Without the pictures, set down every line of the data exactly.

* Start Information provided *

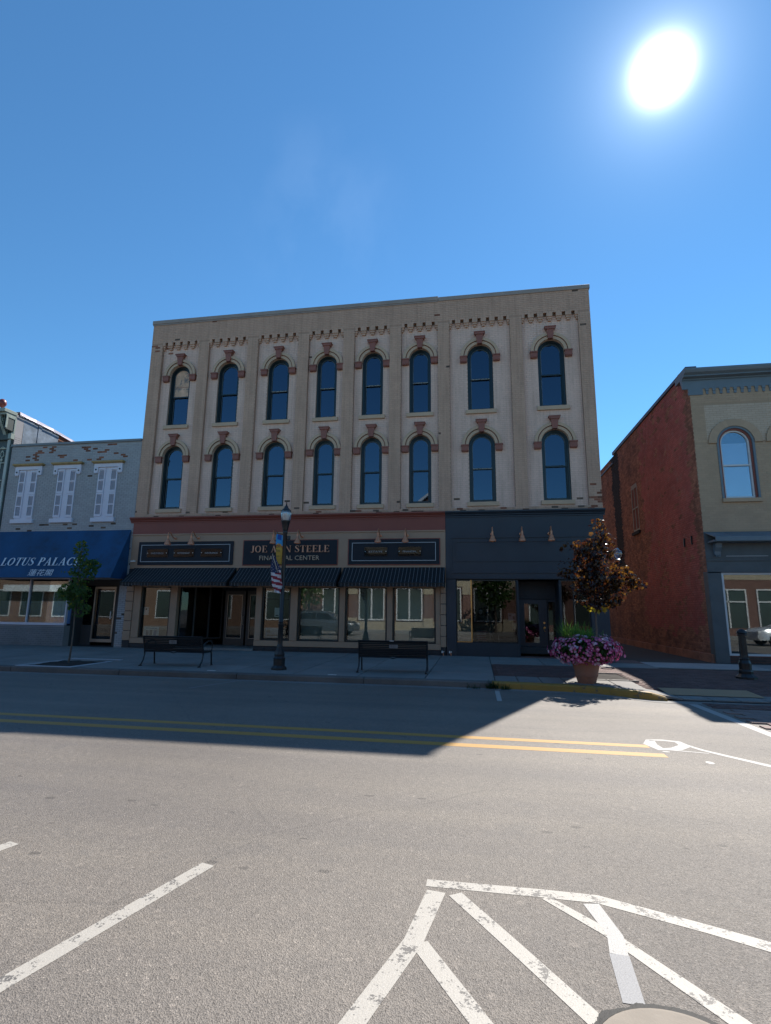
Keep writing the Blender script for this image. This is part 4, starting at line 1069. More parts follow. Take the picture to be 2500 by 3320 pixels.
for (c, w) in SH:
    o = wpart('shuttered_window', MB().box(c-.42, c+.42, -.004, .1, 5.1, 7.2), m_whitewood, lb)
    wpart('ochre_cap', MB().box(c-.70, c+.70, -.16, .0, 7.34, 7.40).box(c-.66, c+.66, -.12, 0, 7.31, 7.338), m_ochre, o)
    t = MB(); t.box(c-.62, c+.62, -.07, 0, 7.16, 7.305).box(c-.62, c-.44, -.065, 0, 6.95, 7.158).box(c+.44, c+.62, -.065, 0, 6.95, 7.158)
    for sx in (-1, 1):
        for dx in (-.05, 0, .05): t.box(c+sx*.53+dx-.02, c+sx*.53+dx+.02, -.06, 0, 6.915, 6.949)
    wpart('lintel', t, m_whitewood, o)
    wpart('rosette', MB().lathe([(.035, 0), (.035, -.01), (0, -.012)], (c-.53, -.07, 7.06), 12, axis='y').lathe([(.035, 0), (.035, -.01), (0, -.012)], (c+.53, -.07, 7.06), 12, axis='y'), m_black, o)
    wpart('sill', MB().box(c-.52, c+.50, -.09, 0, 4.94, 5.1), m_whitewood, o)
    for sx in (-1, 1):
        a, b = (c-.42, c-.12) if sx < 0 else (c+.12, c+.42)
        for (z0, z1) in ((5.16, 6.12), (6.13, 7.13)):
            t = MB(); f = .045
            t.box(a, a+f, -.04, -.0045, z0, z1).box(b-f, b, -.04, -.0045, z0, z1).box(a+f, b-f, -.04, -.0045, z0, z0+.09).box(a+f, b-f, -.04, -.0045, z1-.07, z1).box(a+f, b-f, -.04, -.0045, (z0+z1)/2-.025, (z0+z1)/2+.025)
            sh = wpart('shutter', t, m_whitewood, o)
            t = MB(); z = z0+.10
            while z < z1-.09:
                if abs(z-(z0+z1)/2) > .04: t.face([(a+f, -.03, z), (b-f, -.03, z), (b-f, -.012, z+.026), (a+f, -.012, z+.026)])
                z += .03
            wpart('louvres', t, m_louver, sh)
# shop front under the awning
mb = MB(); mb.box(FX[0], -15.57, .008, .3, .1, .93); wpart('bulkhead_wall', mb, m_lgreymort, lb)
bricks(lb, [(FX[0], -15.57, .14, .93, 0, 0)], FY, [m_lbase], n=0)
w = wpart('shop_window', MB().box(FX[0], -15.57, -.03, .1, .95, 1.045).box(-15.62, -15.57, .0, .1, 1.046, 2.75).box(-17.32, -17.28, .0, .1, 1.046, 2.75).box(FX[0], -15.62, .0, .1, 2.7, 2.75), m_whitewood, lb, label='wide shop window with blue cafe curtains behind it')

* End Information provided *

### Task solution
Keep writing the Blender script for this image. This is part 4, starting at line 1069. More parts follow. Take the picture to be 2500 by 3320 pixels.
for (c, w) in SH:
    o = wpart('shuttered_window', MB().box(c-.42, c+.42, -.004, .1, 5.1, 7.2), m_whitewood, lb)
    wpart('ochre_cap', MB().box(c-.70, c+.70, -.16, .0, 7.34, 7.40).box(c-.66, c+.66, -.12, 0, 7.31, 7.338), m_ochre, o)
    t = MB(); t.box(c-.62, c+.62, -.07, 0, 7.16, 7.305).box(c-.62, c-.44, -.065, 0, 6.95, 7.158).box(c+.44, c+.62, -.065, 0, 6.95, 7.158)
    for sx in (-1, 1):
        for dx in (-.05, 0, .05): t.box(c+sx*.53+dx-.02, c+sx*.53+dx+.02, -.06, 0, 6.915, 6.949)
    wpart('lintel', t, m_whitewood, o)
    wpart('rosette', MB().lathe([(.035, 0), (.035, -.01), (0, -.012)], (c-.53, -.07, 7.06), 12, axis='y').lathe([(.035, 0), (.035, -.01), (0, -.012)], (c+.53, -.07, 7.06), 12, axis='y'), m_black, o)
    wpart('sill', MB().box(c-.52, c+.50, -.09, 0, 4.94, 5.1), m_whitewood, o)
    for sx in (-1, 1):
        a, b = (c-.42, c-.12) if sx < 0 else (c+.12, c+.42)
        for (z0, z1) in ((5.16, 6.12), (6.13, 7.13)):
            t = MB(); f = .045
            t.box(a, a+f, -.04, -.0045, z0, z1).box(b-f, b, -.04, -.0045, z0, z1).box(a+f, b-f, -.04, -.0045, z0, z0+.09).box(a+f, b-f, -.04, -.0045, z1-.07, z1).box(a+f, b-f, -.04, -.0045, (z0+z1)/2-.025, (z0+z1)/2+.025)
            sh = wpart('shutter', t, m_whitewood, o)
            t = MB(); z = z0+.10
            while z < z1-.09:
                if abs(z-(z0+z1)/2) > .04: t.face([(a+f, -.03, z), (b-f, -.03, z), (b-f, -.012, z+.026), (a+f, -.012, z+.026)])
                z += .03
            wpart('louvres', t, m_louver, sh)
# shop front under the awning
mb = MB(); mb.box(FX[0], -15.57, .008, .3, .1, .93); wpart('bulkhead_wall', mb, m_lgreymort, lb)
bricks(lb, [(FX[0], -15.57, .14, .93, 0, 0)], FY, [m_lbase], n=0)
w = wpart('shop_window', MB().box(FX[0], -15.57, -.03, .1, .95, 1.045).box(-15.62, -15.57, .0, .1, 1.046, 2.75).box(-17.32, -17.28, .0, .1, 1.046, 2.75).box(FX[0], -15.62, .0, .1, 2.7, 2.75), m_whitewood, lb, label='wide shop window with blue cafe curtains behind it')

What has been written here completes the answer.